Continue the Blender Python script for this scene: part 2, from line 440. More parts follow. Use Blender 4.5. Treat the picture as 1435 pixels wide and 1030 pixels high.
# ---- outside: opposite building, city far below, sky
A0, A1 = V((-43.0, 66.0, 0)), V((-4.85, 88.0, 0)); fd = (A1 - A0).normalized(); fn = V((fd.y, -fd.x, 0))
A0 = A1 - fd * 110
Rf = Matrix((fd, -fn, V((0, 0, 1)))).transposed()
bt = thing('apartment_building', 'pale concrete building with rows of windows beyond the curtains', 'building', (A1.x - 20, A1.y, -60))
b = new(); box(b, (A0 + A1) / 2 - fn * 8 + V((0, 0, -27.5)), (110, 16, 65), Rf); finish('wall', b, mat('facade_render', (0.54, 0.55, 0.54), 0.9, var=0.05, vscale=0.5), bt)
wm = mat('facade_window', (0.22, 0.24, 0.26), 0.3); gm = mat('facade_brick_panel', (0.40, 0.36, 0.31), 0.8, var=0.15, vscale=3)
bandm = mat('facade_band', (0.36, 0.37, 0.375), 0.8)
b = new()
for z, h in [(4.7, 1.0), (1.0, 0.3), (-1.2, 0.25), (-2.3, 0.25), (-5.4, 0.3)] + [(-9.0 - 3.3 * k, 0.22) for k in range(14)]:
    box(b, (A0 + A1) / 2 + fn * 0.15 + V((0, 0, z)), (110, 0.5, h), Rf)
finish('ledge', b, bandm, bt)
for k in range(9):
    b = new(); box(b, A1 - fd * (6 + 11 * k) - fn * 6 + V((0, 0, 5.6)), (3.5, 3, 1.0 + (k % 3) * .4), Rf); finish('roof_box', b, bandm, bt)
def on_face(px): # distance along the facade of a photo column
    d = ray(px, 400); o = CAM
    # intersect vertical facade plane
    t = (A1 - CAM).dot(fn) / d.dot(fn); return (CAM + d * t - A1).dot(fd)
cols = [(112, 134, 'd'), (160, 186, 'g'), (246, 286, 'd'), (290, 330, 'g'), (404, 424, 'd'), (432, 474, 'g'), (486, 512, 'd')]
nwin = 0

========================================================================

=== TASK DESCRIPTION ===
Write out the whole listing exactly.

=== IN RESPONSE ===
Continue the Blender Python script for this scene: part 2, from line 440. More parts follow. Use Blender 4.5. Treat the picture as 1435 pixels wide and 1030 pixels high.
# ---- outside: opposite building, city far below, sky
A0, A1 = V((-43.0, 66.0, 0)), V((-4.85, 88.0, 0)); fd = (A1 - A0).normalized(); fn = V((fd.y, -fd.x, 0))
A0 = A1 - fd * 110
Rf = Matrix((fd, -fn, V((0, 0, 1)))).transposed()
bt = thing('apartment_building', 'pale concrete building with rows of windows beyond the curtains', 'building', (A1.x - 20, A1.y, -60))
b = new(); box(b, (A0 + A1) / 2 - fn * 8 + V((0, 0, -27.5)), (110, 16, 65), Rf); finish('wall', b, mat('facade_render', (0.54, 0.55, 0.54), 0.9, var=0.05, vscale=0.5), bt)
wm = mat('facade_window', (0.22, 0.24, 0.26), 0.3); gm = mat('facade_brick_panel', (0.40, 0.36, 0.31), 0.8, var=0.15, vscale=3)
bandm = mat('facade_band', (0.36, 0.37, 0.375), 0.8)
b = new()
for z, h in [(4.7, 1.0), (1.0, 0.3), (-1.2, 0.25), (-2.3, 0.25), (-5.4, 0.3)] + [(-9.0 - 3.3 * k, 0.22) for k in range(14)]:
    box(b, (A0 + A1) / 2 + fn * 0.15 + V((0, 0, z)), (110, 0.5, h), Rf)
finish('ledge', b, bandm, bt)
for k in range(9):
    b = new(); box(b, A1 - fd * (6 + 11 * k) - fn * 6 + V((0, 0, 5.6)), (3.5, 3, 1.0 + (k % 3) * .4), Rf); finish('roof_box', b, bandm, bt)
def on_face(px): # distance along the facade of a photo column
    d = ray(px, 400); o = CAM
    # intersect vertical facade plane
    t = (A1 - CAM).dot(fn) / d.dot(fn); return (CAM + d * t - A1).dot(fd)
cols = [(112, 134, 'd'), (160, 186, 'g'), (246, 286, 'd'), (290, 330, 'g'), (404, 424, 'd'), (432, 474, 'g'), (486, 512, 'd')]
nwin = 0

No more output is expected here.